Use a henna brand that's made from fully mature leaves to achieve a richer, deeper color red. Some brands of henna are made from leaves that are harvested before they're able to fully mature, and these pubescent leaves can dye your hair a lighter yellowish red or orange. If you're not sure whether your henna is all grown up or not, call the manufacturer and ask.

2.

Let that goop percolate for a seriously long time on your hair. Henna isn't like traditional dye, which alters your shade in the time it takes to get a pizza delivered. Henna takes awhile to sink in, and the longer you let it sit on your head the darker and more vibrant your color will be. Try to let henna do its thing for at least a few hours if not longer.

3.

Add natural darkening ingredients to your henna mixture to zap unwanted orange shades. Try adding red wine for a deeper burgundy shade, or try dumping some black coffee into your henna for a darker reddish-brown color. Use brewed coffee -- not lumpy, dry coffee grounds.

4.

Mix different henna colors. Yes, traditional henna stains your locks red, but henna products with indigo added -- aka black henna -- give you a much deeper color.
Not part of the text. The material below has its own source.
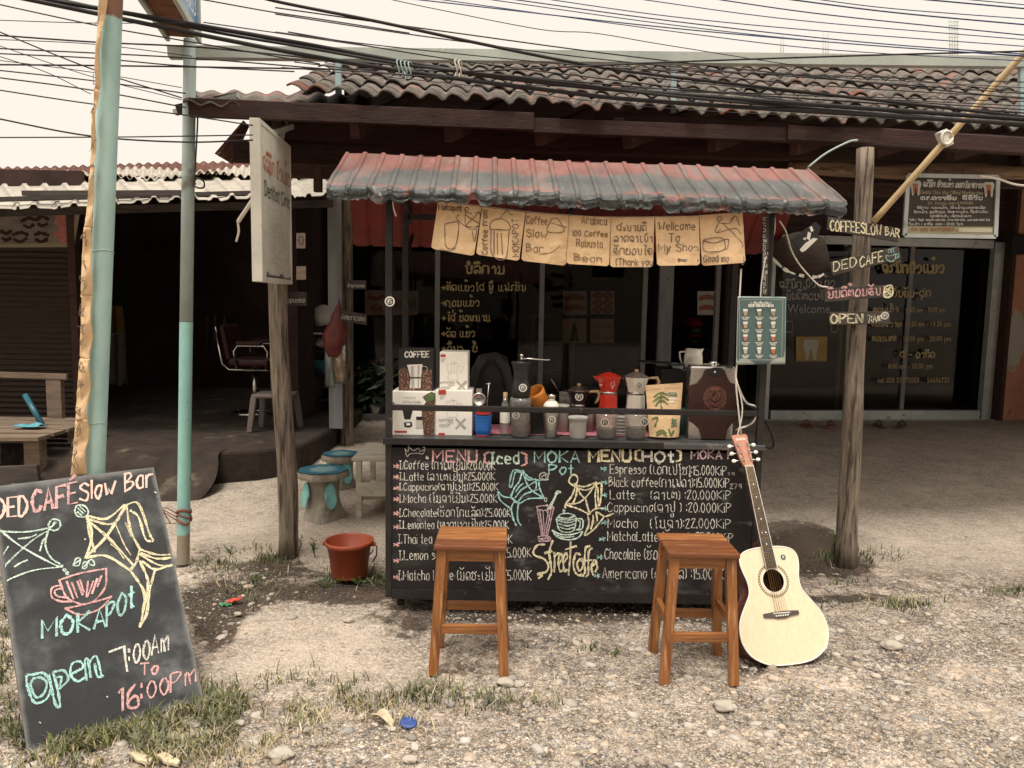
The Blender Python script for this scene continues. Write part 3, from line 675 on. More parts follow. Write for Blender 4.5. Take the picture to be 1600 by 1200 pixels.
mb = MB(); mb.prism([at(335, 240, 5.4), at(362, 256, 5.4), at(388, 196, 5.5), at(380, 188, 5.5)], (0, .02, 0)); [mb.beam(at(342+k*9, 244+k*5, 5.38), at(382+k*3, 191+k*3, 5.48), .012, .012) for k in range(3)]; mb.obj('barge_sheet', 'rust_sheet', shop)
mb = MB(); mb.beam(at(276, 172, 4.5), at(372, 152, 4.6), .05, .05); mb.beam(at(350, 172, 4.55), at(420, 178, 4.7), .05, .06); mb.obj('outrigger', 'beam_wood', shop)
mb = MB(); mb.beam(at(468, 232, 5.2), at(500, 262, 5.2), .04, .04); mb.beam(at(497, 232, 5.3), at(497, 300, 5.3), .05, .05); mb.obj('brace', 'dark_wood', shop)
# window wall
winU0, _ = wu(548); winU1, _ = wu(1150)
win = thing('shop_window', 'wide dark shop window with gold lettering on its left panes, behind the cart', 'window', W((winU0+winU1)/2, 0))
fr = MB()
for px in (548, 683, 845, 1005, 1118): u, _ = wu(px); fr.box(W(u, 1.1, 0), (.055, .06, 2.16), WROT)
fr.box(W((winU0+winU1)/2, .03, 0), (winU1-winU0, .07, .07), WROT); fr.box(W((winU0+winU1)/2, 2.19, 0), (winU1-winU0, .07, .06), WROT); fr.obj('frame', 'alu_dark', win, bevel=.004)
u, _ = wu(905); mb = MB(); mb.box(W(u, 1.1, -.9), (.06, .06, 2.2), WROT); mb.obj('inner_mullion', 'alu_dark', win)
u, _ = wu(1040); mb = MB(); mb.box(W(u, 1.1, -.05), (.17, .05, 2.16), WROT); mb.obj('door_leaf', 'grey_plank', win)
u, _ = wu(1138); mb = MB(); mb.box(W(u, 1.1, .03), (.15, .08, 2.2), WROT); mb.obj('jamb', 'beam_wood', win, bevel=.005)
for a, b in ((548, 683), (683, 845), (845, 1005)):
    u0, _ = wu(a); u1, _ = wu(b); mb = MB(); mb.box(W((u0+u1)/2, 1.1, 0), (u1-u0-.05, .006, 2.1), WROT); mb.obj('pane', 'pane', win)
mb = MB(); A = (660, 380, .325)
write(mb, 'ບໍລິການ', 208, 145, 392, 42, WALL, .021, A, off=.012)
for s_, x, y, x1, h in (('ຕັດແຂ້ວໂສ ຫຼື ແຟຣຊັນ', 118, 228, 495, 32), ('ຖອນແຂ້ວ', 112, 302, 272, 32), ('ໃສ່ ຂ້ອຫມາມ', 118, 374, 325, 32), ('ດັດ ແຂ້ວ', 118, 450, 250, 32), ('ອື່ນໆ  ຂໍ້', 118, 522, 262, 32)):
    write(mb, s_, x, y, x1, h, WALL, .012, A, off=.012); ink(mb, [[(92, y-14), (108, y-14)], [(101, y-22), (110, y-14), (101, y-6)]], WALL, .013, .012, A, False)
mb.obj('lettering', 'gold_letter', win)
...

If you want to stay slightly red without going into orange territory, try mixing red and indigo henna.

Things You'll Need

 

1.Red wine

3.Indigo henna

2.Black coffee

 

Tips & Tricks

 

Fresh henna generally works better than stale, old henna.

Just because henna isn't permanent doesn't mean you should start playing mad scientist without doing some tests first. Do a strand test to make sure you don't end up with a color you can't stand.